At 4:30 Harold Nicholas starts tapping over the radio. We shift to tapping feet in a barber chair: Bill Robinson. He takes his taps out to the street, collecting pedestrians like a Pied Tapper, eventually tapping on the traffic cop's pedestal. Back in the studio, both Fayard and Harold are tapping up a storm until 7:35. A few seconds later, they start a time step and Jack Oakie joins in. The Brothers are part of the story for a while, but they don't dance again. The Dandridge Sisters are in the cast, likely in BR's street scene, but they don't sing; they might be the girls in pinafores bending over to watch BR's feet.

At 33:45 Bing sings I Wished on the Moon very sweetly.

At 41:30 Harold sings Why Dream in several styles, with Fayard on piano.

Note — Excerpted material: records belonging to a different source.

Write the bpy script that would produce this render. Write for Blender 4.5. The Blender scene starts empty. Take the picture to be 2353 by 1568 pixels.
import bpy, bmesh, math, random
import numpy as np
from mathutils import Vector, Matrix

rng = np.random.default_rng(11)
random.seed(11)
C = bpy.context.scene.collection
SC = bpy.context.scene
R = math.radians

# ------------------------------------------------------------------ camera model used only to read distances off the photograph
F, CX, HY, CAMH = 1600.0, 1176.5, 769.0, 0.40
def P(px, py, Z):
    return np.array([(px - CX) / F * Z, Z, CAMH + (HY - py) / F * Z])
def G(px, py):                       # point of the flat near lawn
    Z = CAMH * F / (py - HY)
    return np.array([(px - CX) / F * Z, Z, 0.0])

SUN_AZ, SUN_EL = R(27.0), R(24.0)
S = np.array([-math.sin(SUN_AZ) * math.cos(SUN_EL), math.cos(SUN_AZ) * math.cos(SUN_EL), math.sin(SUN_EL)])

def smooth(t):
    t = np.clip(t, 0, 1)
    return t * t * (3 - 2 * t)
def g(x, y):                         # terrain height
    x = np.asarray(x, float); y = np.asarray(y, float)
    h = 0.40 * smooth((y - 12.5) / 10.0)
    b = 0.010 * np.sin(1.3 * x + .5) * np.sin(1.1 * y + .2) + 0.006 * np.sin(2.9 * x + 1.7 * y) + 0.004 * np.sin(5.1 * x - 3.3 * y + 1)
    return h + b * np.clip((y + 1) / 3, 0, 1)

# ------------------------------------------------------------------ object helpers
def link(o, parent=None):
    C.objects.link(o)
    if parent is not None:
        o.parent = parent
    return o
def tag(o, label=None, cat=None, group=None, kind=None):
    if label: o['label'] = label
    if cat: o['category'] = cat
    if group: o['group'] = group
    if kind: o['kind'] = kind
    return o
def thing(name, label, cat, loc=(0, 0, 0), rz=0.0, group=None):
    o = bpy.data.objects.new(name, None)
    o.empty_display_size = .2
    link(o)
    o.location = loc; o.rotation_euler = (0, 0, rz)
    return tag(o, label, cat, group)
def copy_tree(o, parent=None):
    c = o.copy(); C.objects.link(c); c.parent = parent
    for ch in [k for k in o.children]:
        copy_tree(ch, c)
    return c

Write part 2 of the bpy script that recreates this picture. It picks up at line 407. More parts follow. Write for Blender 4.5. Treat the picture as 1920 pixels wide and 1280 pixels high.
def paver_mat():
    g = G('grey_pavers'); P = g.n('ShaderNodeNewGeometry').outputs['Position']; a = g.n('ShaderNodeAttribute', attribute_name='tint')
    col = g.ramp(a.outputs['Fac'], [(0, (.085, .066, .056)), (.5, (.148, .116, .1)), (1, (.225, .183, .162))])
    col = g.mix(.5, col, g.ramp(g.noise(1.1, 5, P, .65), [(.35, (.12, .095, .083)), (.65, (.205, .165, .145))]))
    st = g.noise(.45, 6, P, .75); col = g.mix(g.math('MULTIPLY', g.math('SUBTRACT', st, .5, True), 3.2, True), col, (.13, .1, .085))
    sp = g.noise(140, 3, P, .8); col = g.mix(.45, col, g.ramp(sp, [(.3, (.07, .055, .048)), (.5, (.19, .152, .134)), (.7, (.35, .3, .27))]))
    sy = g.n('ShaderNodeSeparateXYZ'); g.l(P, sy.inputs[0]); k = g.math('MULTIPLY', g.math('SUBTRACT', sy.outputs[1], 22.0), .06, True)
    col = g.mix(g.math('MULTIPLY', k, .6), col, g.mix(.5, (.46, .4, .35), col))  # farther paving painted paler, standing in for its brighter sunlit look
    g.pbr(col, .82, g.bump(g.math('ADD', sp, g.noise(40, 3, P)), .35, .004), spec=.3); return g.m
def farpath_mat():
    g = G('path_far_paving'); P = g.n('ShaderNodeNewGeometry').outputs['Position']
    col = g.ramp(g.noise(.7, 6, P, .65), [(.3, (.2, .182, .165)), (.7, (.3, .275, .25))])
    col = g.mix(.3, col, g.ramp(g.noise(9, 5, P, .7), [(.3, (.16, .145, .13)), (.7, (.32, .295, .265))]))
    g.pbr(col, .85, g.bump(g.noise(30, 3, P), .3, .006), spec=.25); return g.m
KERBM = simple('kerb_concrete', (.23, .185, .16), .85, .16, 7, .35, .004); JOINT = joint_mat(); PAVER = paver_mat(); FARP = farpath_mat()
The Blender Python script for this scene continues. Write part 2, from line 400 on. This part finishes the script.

Yes, the wire-hair terrier is Asta; his character name is Snoopy. He has an impressive filmography: 17 movies in 13 years ('32-'45); The Thin Man was '34, he missed the 5th of 6 in the series, but he's also in The Awful Truth ('37) and Bringing Up Baby ('38). OK, wait just a second: he has a SOUNDTRACK credit? After the Thin Man ('36, performer: "Irish Washerwoman" - uncredited). He also howled on cue while Cary played piano in The Awful Truth as I recall.

Charles Ruggles and Mary Boland are a little too mean, so skip them if you're not in the mood.

1:20:55 The other dance sequence was originally filmed for We're Not Dressing ('34): It's the Animal in Me, sung by the Merm, and danced by chorus girls mimicking manipulated footage of dancing elephants. Watch for the elephants paying tribute to BB.

The plot, and the "comedy" of the destructive Stooge-like builders, is tedious, so FFWD might be appropriate. Burns and Allen are more violent than usual, so they're skippable too. But play the Lyda Roberti bits; she's delightful, and sings Double Trouble at 49:00.

To wrap it up, we get a big chase scene with horse-drawn carriage followed by a posse in dinner clothes. Of course we're in hilly terrain so going fast around the steep curves adds tension. Do the good guys survive? Do the bad guys get their just desserts? I'll give you one guess.

More fun to write about than to watch.